Abbott has refused to buy into the debate, dismissing the issue as the latest outbreak of the "politics of smear."

But the decision has divided Australians.

As "Ron 1966," a reader of the ABC website, put it: "This is just ludicrous! A prominent figure misuses a word -- and gets embarrassingly caught out for doing so by anyone who understands the English language or who can read a dictionary -- and so the Australian Dictionary decides to redefine the word to match the prominent person's intended meaning. ...Is the Macquarie Dictionary also going to redefine 'misandry', or is it only accusatory and inflammatory words used by women against men that need to have their definition broadened to save embarrassment?"

For the record, Macquarie has said that it's also considering redefining "misandry," which it says currently covers "entrenched prejudice rather than hatred."

Even for those who applauded Gillard's speech, the dictionary's move seemed odd and unhelpful.

Comedian and columnist Corinne Grant said the debate over dictionary definitions was "reductive and pointless." She said she thought questioning the prime minister's use of the word misogyny detracted from what she said was Gillard's triumph -- calling out sexism -- and diminished the speech to a whine.

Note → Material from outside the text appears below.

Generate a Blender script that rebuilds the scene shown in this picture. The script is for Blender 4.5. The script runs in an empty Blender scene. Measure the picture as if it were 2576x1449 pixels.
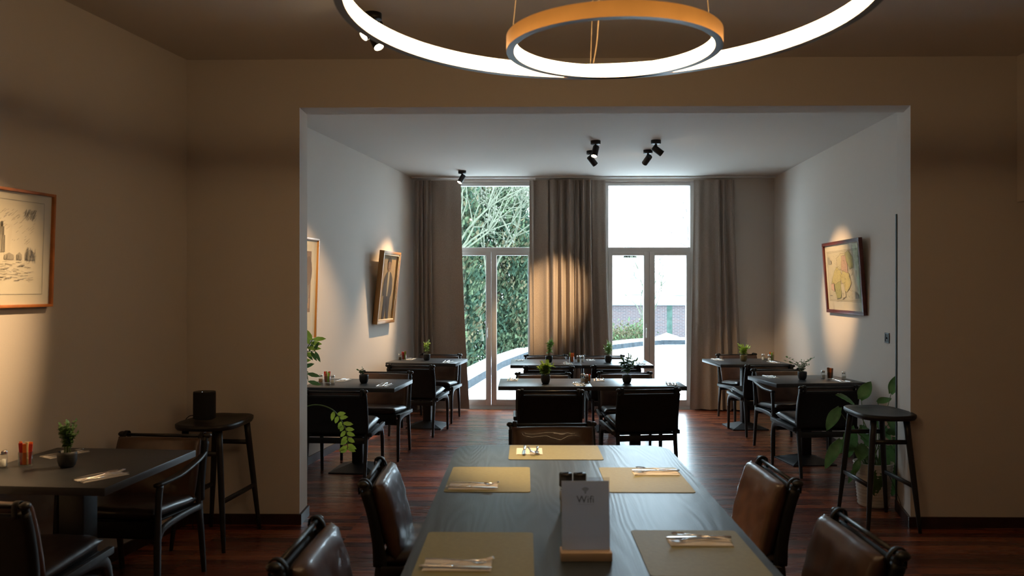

"... if the only way to have any kind of debate about gender in this country is to play the dictionary card, we ask Macquarie to change the definition of complaining to 'women defending their right to take part in public and private life without being ridiculed, negated or abused on the basis of their gender.'"

Grant found an army of supporters. One of them wrote: "It is obvious that many males and alas females can't accept the idea that the behavior the prime minister called out is misogynistic. Much easier for their conscience that the word be attacked as the wrong word than face the truth of the situation."

One female who believes the new definition of misogyny is silly is prominent Australian Financial Review columnist Jennifer Hewett who wrote: "He (Abbott) is now just to be officially accused of exhibiting entrenched prejudice rather than having a "visceral hatred'' of half the world's population. It must be like the 2012 version of a mortal as opposed to a venal sin. Guilty as charged, apparently," she wrote.

Hewett continued: "What is even more astonishing though is how so much of the feverish argument has seamlessly managed to equate Julia Gillard's attack on Tony Abbott into a general and principled assault on the evils of sexism or misogyny, however defined."

The thing about fevers is that they can be catchy.

Following the Macquarie Dictionary decision, the U.S. dictionary Merriam-Webster has said it is closely following developments in Australia.

Merriam-Webster associate editor Kory Stamper told The Australian newspaper (itself, experiencing fever at the change of definition): "A quick review of our citational evidence shows that 'misogyny' has been used to refer to a very broad range of behaviors, attitudes, policies, and so on .... no dictionary definition is set in stone. We will continue to gather evidence of the word 'misogyny' in use, and compare our definition against that use."

Watch out Mitt Romney, who like Abbott, is trying to mend his image with female voters, after his statement in the second U.S. Presidential debate that he'd been brought "whole binders full of women" by women's groups after he issued a plea for qualified women to work in his Massachusetts government.